Student: Fraser Birks

Project supervisors:
James Kermode; Albert Bartok-Partay

Summary: Amorphous carbon (a-C) has many industrial applications, from electrochemical sensors to wear-resistant coatings. Fracture plays a crucial role in the degradation of its performance, with coatings often failing by shear or flexural cracks. This means that as well as being able to predict fracture toughness, it is crucial to understand the response to mixed tensile and shear loads and predict the trajectory of cracks. In this project, we will build on data-driven approaches that use machine learning techniques to produce quantum mechanically accurate models at a fraction of the cost, and use them to produce a complete description of crack growth in a-C.

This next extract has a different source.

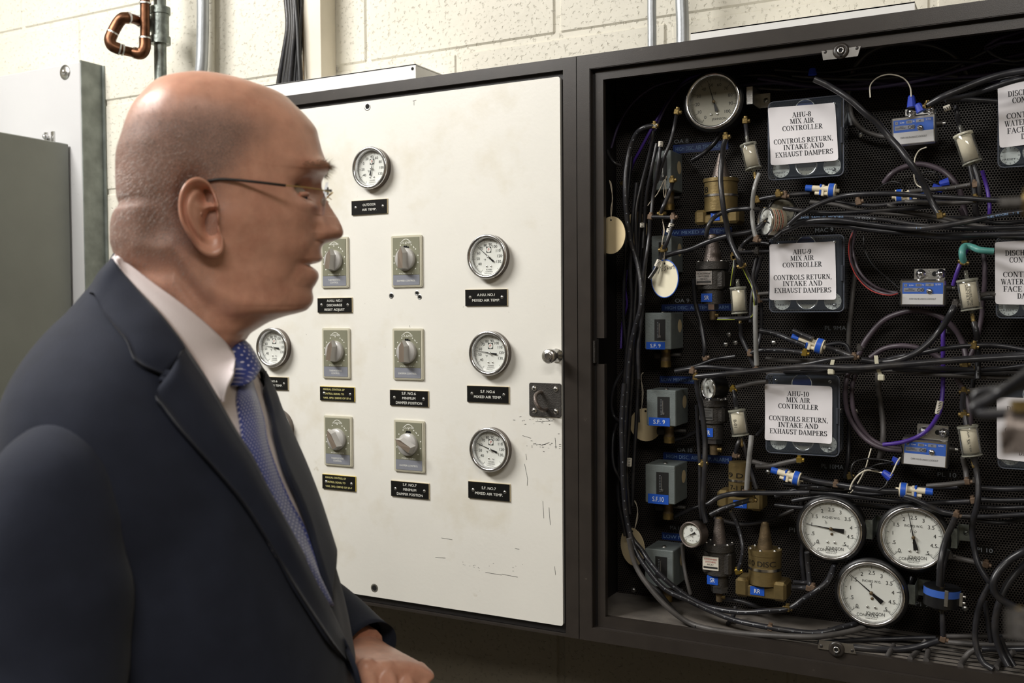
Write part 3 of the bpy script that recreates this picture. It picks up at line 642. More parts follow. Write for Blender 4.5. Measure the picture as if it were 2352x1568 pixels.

Background: Only atomistic simulations have the capability of being truly predictive, since larger scale models such as X-FEM, phase-field and others invariably include empirical crack growth algorithms. The project will involve collaboration with Prof. Lars Pastewka at the University of Freiburg, with whom the project supervisor has recently shown that atomistic modelling can be used to produce quantitative predictions of the fracture toughness of a-C in good agreement with experiment [1]. This work used standard continuum linear elastic boundary conditions, and thus required large atomistic domains, preventing extension to crack path selection or mixed-mode loading.

The project will also employ a novel numerical continuation enhanced flexible boundary condition scheme, NCFlex, that has recently been developed by the supervisor with Dr Maciej Buze (University of Birmingham) [2] who will also be involved in the team. The approach fuses materials modelling techniques with numerical analysis to produce bifurcation diagrams for cracks.

Fracture of a-C represents a “sweet spot” where the process zone is nanoscale and hence accessible to direct atomistic simulation, but still of immediate technological importance. It is currently the only isotropic material whose fracture properties can be studied with predictive atomistic methods. For truly predictive models, improved accuracy is also needed in the interatomic potential. In this project, we will build on data-driven approaches such as [3] that use machine learning techniques to produce QM-accurate force fields at a fraction of the cost, and go beyond tensile loading simulations to produce a complete description of crack growth in a-C.

References

[1] S. M. Khosrownejad, J. R. Kermode, and L. Pastewka, Phys. Rev. Mater. 5, 023602 (2021).

[2] M. Buze and J. R. Kermode Phys. Rev. E 103, 033002 (2021).

[3] V. L. Deringer and G. Csányi, Phys. Rev. B 95, 094203 (2017).